== DATASET SECTION
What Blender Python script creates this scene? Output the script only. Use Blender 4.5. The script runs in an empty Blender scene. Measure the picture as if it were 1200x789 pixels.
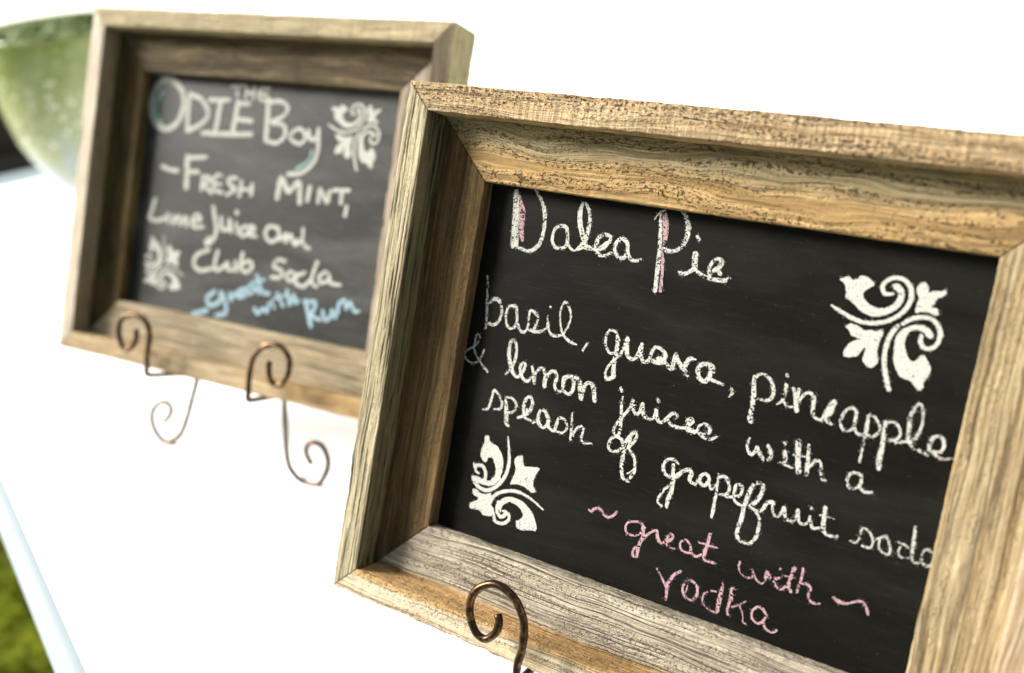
import bpy, bmesh, math, random
import numpy as np
from mathutils import Vector, Matrix
SC = bpy.context.scene
COL = SC.collection

# ------------------------------------------------------------------ camera
cam_d = bpy.data.cameras.new('camera')
cam = bpy.data.objects.new('camera', cam_d); COL.objects.link(cam)
cam.matrix_world = Matrix(((0.99818, 0.0603, 0.0, 0.0),
                           (-0.02851, 0.47188, -0.8812, 0.0),
                           (-0.05314, 0.8796, 0.47274, 0.46286),
                           (0, 0, 0, 1)))
cam_d.sensor_width = 36.0
cam_d.lens = 33.4
cam_d.clip_start = 0.02
cam_d.clip_end = 500
cam_d.dof.use_dof = True
cam_d.dof.focus_distance = 0.50
cam_d.dof.aperture_fstop = 3.5
cam_d.dof.aperture_blades = 9
SC.camera = cam

# ------------------------------------------------------------------ daylight
SUN_DIR = Vector((-0.86, 0.17, 0.50)).normalized()     # towards the light
w = bpy.data.worlds.new('World'); SC.world = w; w.use_nodes = True
wt = w.node_tree; wt.nodes.clear()
wo = wt.nodes.new('ShaderNodeOutputWorld'); bg = wt.nodes.new('ShaderNodeBackground')
sky = wt.nodes.new('ShaderNodeTexSky'); sky.sky_type = 'NISHITA'; sky.sun_disc = False
sky.sun_elevation = math.asin(SUN_DIR.z)
sky.sun_rotation = math.atan2(SUN_DIR.x, SUN_DIR.y)
sky.air_density = 1.0; sky.dust_density = 3.0; sky.ozone_density = 1.0
bg.inputs['Strength'].default_value = 0.05
wt.links.new(sky.outputs[0], bg.inputs['Color']); wt.links.new(bg.outputs[0], wo.inputs['Surface'])
sun_d = bpy.data.lights.new('sun', 'SUN'); sun_d.energy = 4.6; sun_d.angle = math.radians(20); sun_d.color = (1.0, 0.965, 0.91)
sun = bpy.data.objects.new('sun', sun_d); COL.objects.link(sun)
sun.rotation_euler = SUN_DIR.to_track_quat('Z', 'Y').to_euler()
SC.view_settings.view_transform = 'Standard'; SC.view_settings.look = 'None'
SC.view_settings.exposure = 1.3; SC.view_settings.gamma = 1.0

# ------------------------------------------------------------------ helpers
def link_mesh(name, me, mat=None, parent=None):
    o = bpy.data.objects.new(name, me); COL.objects.link(o)
    if mat: me.materials.append(mat)
    if parent: o.parent = parent
    return o

def np_mesh(name, verts, quads, smooth=True):
    me = bpy.data.meshes.new(name)
    verts = np.asarray(verts, np.float32); quads = np.asarray(quads, np.int32)
    me.vertices.add(len(verts)); me.vertices.foreach_set('co', verts.ravel())
    me.loops.add(quads.size); me.loops.foreach_set('vertex_index', quads.ravel())
    me.polygons.add(len(quads))
    me.polygons.foreach_set('loop_start', np.arange(0, quads.size, 4, dtype=np.int32))
    me.polygons.foreach_set('loop_total', np.full(len(quads), 4, np.int32))
    me.polygons.foreach_set('use_smooth', np.full(len(quads), smooth))
    me.update(calc_edges=True); me.validate()
    return me

def tag(o, label=None, cat=None, group=None, kind=None):
    for k, v in (('label', label), ('category', cat), ('group', group), ('kind', kind)):
        if v: o[k] = v
    return o

def empty(name, mat4):
    o = bpy.data.objects.new(name, None); COL.objects.link(o)
    o.empty_display_size = 0.03; o.matrix_world = mat4
    return o

_rng = np.random.RandomState(7)
_LAT = _rng.rand(64, 64, 64).astype(np.float32)
def vnoise(x, y, z=0.0):
    """smooth value noise in -1..1 (numpy)"""
    x = np.asarray(x, np.float64); y = np.asarray(y, np.float64) + 0*x; z = np.asarray(z, np.float64) + 0*x
    xi = np.floor(x).astype(int); yi = np.floor(y).astype(int); zi = np.floor(z).astype(int)
    fx = x-xi; fy = y-yi; fz = z-zi
    fx = fx*fx*(3-2*fx); fy = fy*fy*(3-2*fy); fz = fz*fz*(3-2*fz)
    r = 0
    for dx in (0, 1):
        for dy in (0, 1):
            for dz in (0, 1):
                r = r + _LAT[(xi+dx) & 63, (yi+dy) & 63, (zi+dz) & 63] * \
                    (fx if dx else 1-fx)*(fy if dy else 1-fy)*(fz if dz else 1-fz)
    return r*2-1

class NT:
    """small node-tree builder"""
    def __init__(s, name):
        s.m = bpy.data.materials.new(name); s.m.use_nodes = True
        s.t = s.m.node_tree; s.t.nodes.clear()
        s.out = s.n('ShaderNodeOutputMaterial'); s.b = s.n('ShaderNodeBsdfPrincipled')
        s.l(s.b.outputs[0], s.out.inputs['Surface'])
    def n(s, t, **k):
        nd = s.t.nodes.new(t)
        for a, v in k.items(): setattr(nd, a, v)
        return nd
    def l(s, a, b): s.t.links.new(a, b)
    def set(s, sock, v):
        if hasattr(v, 'is_linked') or isinstance(v, bpy.types.NodeSocket): s.l(v, sock)
        elif isinstance(v, (tuple, list)) and len(v) == 3 and sock.type == 'RGBA': sock.default_value = (*v, 1)
        else: sock.default_value = v
    def math(s, op, a, b=0.0, c=None, clamp=False):
        nd = s.n('ShaderNodeMath', operation=op, use_clamp=clamp); s.set(nd.inputs[0], a); s.set(nd.inputs[1], b)
        if c is not None: s.set(nd.inputs[2], c)
        return nd.outputs[0]
    def noise(s, vec, scale=1.0, detail=3.0, rough=0.55, dist=0.0):
        nd = s.n('ShaderNodeTexNoise'); s.l(vec, nd.inputs['Vector'])
        nd.inputs['Scale'].default_value = scale; nd.inputs['Detail'].default_value = detail
        nd.inputs['Roughness'].default_value = rough; nd.inputs['Distortion'].default_value = dist
        return nd.outputs[0]
    def ramp(s, f, lo, hi, a=0.0, b=1.0):
        nd = s.n('ShaderNodeMapRange', interpolation_type='SMOOTHSTEP'); s.set(nd.inputs[0], f)
        for i, v in enumerate((lo, hi, a, b)): nd.inputs[i+1].default_value = v
        return nd.outputs[0]
    def mix(s, f, a, b, mode='MIX'):
        nd = s.n('ShaderNodeMix', data_type='RGBA', blend_type=mode)
        s.set(nd.inputs[0], f); s.set(nd.inputs[6], a); s.set(nd.inputs[7], b)
        return nd.outputs[2]
    def vscale(s, vec, x, y, z, off=(0, 0, 0)):
        nd = s.n('ShaderNodeMapping'); s.l(vec, nd.inputs[0])
        nd.inputs['Scale'].default_value = (x, y, z); nd.inputs['Location'].default_value = off
        return nd.outputs[0]
    def bump(s, h, strength, dist):
        nd = s.n('ShaderNodeBump'); s.set(nd.inputs['Strength'], strength); nd.inputs['Distance'].default_value = dist
        s.l(h, nd.inputs['Height']); s.l(nd.outputs[0], s.b.inputs['Normal'])
    def p(s, **k):
        for a, v in k.items(): s.set(s.b.inputs[a.replace('_', ' ')], v)
        return s.m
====
#### [WRITTEN REQUEST]
Leave out the pictures. Transcribe only the lines above, from the first through the one that contains "COL = SC.collection".

#### [SOLUTION]
What Blender Python script creates this scene? Output the script only. Use Blender 4.5. The script runs in an empty Blender scene. Measure the picture as if it were 1200x789 pixels.
import bpy, bmesh, math, random
import numpy as np
from mathutils import Vector, Matrix
SC = bpy.context.scene
COL = SC.collection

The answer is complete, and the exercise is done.